All sports have their championships, their seasonal winners and their trophies. They all have some sort of playoff to determine who the best of the best is. They take the players or drivers who fought all season to be at their finest, put them into position to try for the number one ranking, or division leader, and make the top ones battle until there is only one winner. And that winner is deemed “champion”.
Most sports have a big celebration at the end of the last game, confetti is thrown, loud music is blaring, and some city or person gets bragging rights for a whole year. Tired, sweaty, worn out players cry and laugh at the same time. Visions of their hard work throughout the year flash before their eyes. And then what happens?
Some bozo in a suit is holding a trophy and hands it to the OWNER of the team!
Yes, that’s right. In most sports, the owner gets a brand new, shiny trophy to do whatever he feels like doing with it. Take it home, put it next to little Timmy’s Fifth Grade Spelling Bee ribbon.
But one sport, honors the people who EARN the championship. Hockey. The Stanley Cup belongs to no man or woman. It belongs to all who have won it, past, present and for the future. Once won, the winning team chooses whose names belong forever etched on the Rings of Glory. For this trophy is for the commoner. There is only one, and it has been through a lot.
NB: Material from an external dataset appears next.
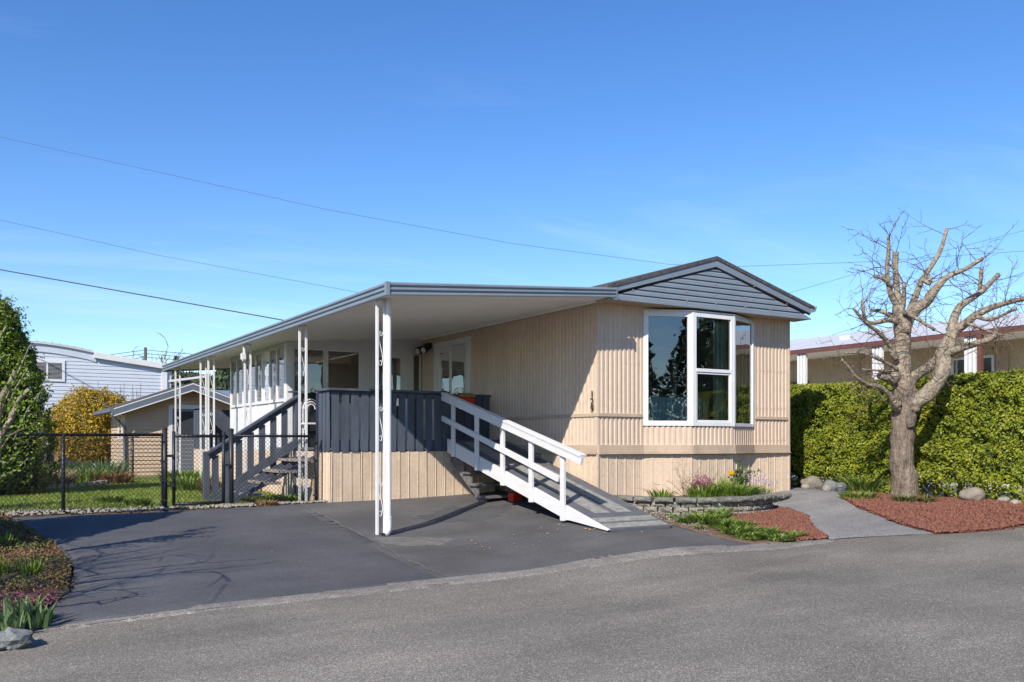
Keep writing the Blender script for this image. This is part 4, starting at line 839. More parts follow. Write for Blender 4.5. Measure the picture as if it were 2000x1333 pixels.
# door, vent, side window
MB().box(-2.95,-2.84,sy-.045,sy+.02,zb,2.60).build('door_casing', 'white_paint', sh); MB().box(-1.93,-1.82,sy-.045,sy+.02,zb,2.60).build('door_casing', 'white_paint', sh); MB().box(-2.84,-1.93,sy-.046,sy+.02,2.48,2.61).build('door_casing', 'white_paint', sh)
dd = MB().box(-2.84,-1.93,sy-.03,sy+.01,zb,2.48).build('door', 'grey_trim', sh)
MB().box(-2.74,-2.03,sy-.042,sy-.031,1.62,2.40).build('pane', 'dark_gap', dd); MB().box(-2.10,-2.04,sy-.07,sy-.031,1.38,1.44).build('handle', 'brass', dd)
for s in range(4): MB().box(-2.50,-2.14,sy-.05,sy-.03,2.70+s*.055,2.735+s*.055).build('vent_slat', 'soffit', sh)
MB().box(-2.55,-2.09,sy-.028,sy-.02,2.66,2.96).build('vent_frame', 'shed_siding', sh)
k = MB(); k.box(sx0-.04,sx0,18.3,18.36,1.55,2.42); k.box(sx0-.04,sx0,18.94,19.0,1.55,2.42); k.box(sx0-.038,sx0,18.36,18.94,1.55,1.61); k.box(sx0-.038,sx0,18.36,18.94,2.36,2.42); wf = k.build('window', 'white_paint', sh); MB().box(sx0-.024,sx0-.02,18.36,18.94,1.61,2.36).build('pane', 'glass_dim', wf)
# second roof behind the shed
nr = thing('garden_outbuilding', 'low grey roofed outbuilding behind the shed', 'outbuilding', (1.5,23,.5)); MB().prism([(-1.0,21.3,3.0),(-1.0,25.0,3.5),(-1.0,28,3.0)], (7,0,0)).build('roof', 'grey_metal', nr); MB().box(-.9,5.8,21.5,27.8,.4,3.0).build('wall', 'shed_siding', nr)
# ------------------------------------------------------------------ pale blue neighbour home
nh = thing('neighbour_home', 'pale blue lap sided mobile home with arched roof at the left', 'mobile home', (-4.5, 24.0, .5)); ny = 24.0
def ztop(x):
    if x <= -6.2: return 4.90
    if x <= -4.30: t = (x+6.2)/1.9; return 4.90 - .24*t**1.6
    return 4.62 - (x+4.30)*.125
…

It has been kicked into a canal, left on a sidewalk in a snow bank, had babies baptized in it, served as a flowerpot and been at the bottom of swimming pools. And it wouldn’t want it any other way. It has names no one knows and names no one could forget on it. It even has a sad reminder etched on there for our ancestors to see: “2004-05 SEASON NOT PLAYED”.
So when that last game is played, and you see the two lines of players, skating single file, shaking hands with each other; tears of joy and sadness fill their eyes; some with angry looks, some with smiles, remember this:
There will still be a bozo in a suit holding a trophy, but he hands it to a player, a captain of his team, because it is his, and no one can ever take it from him.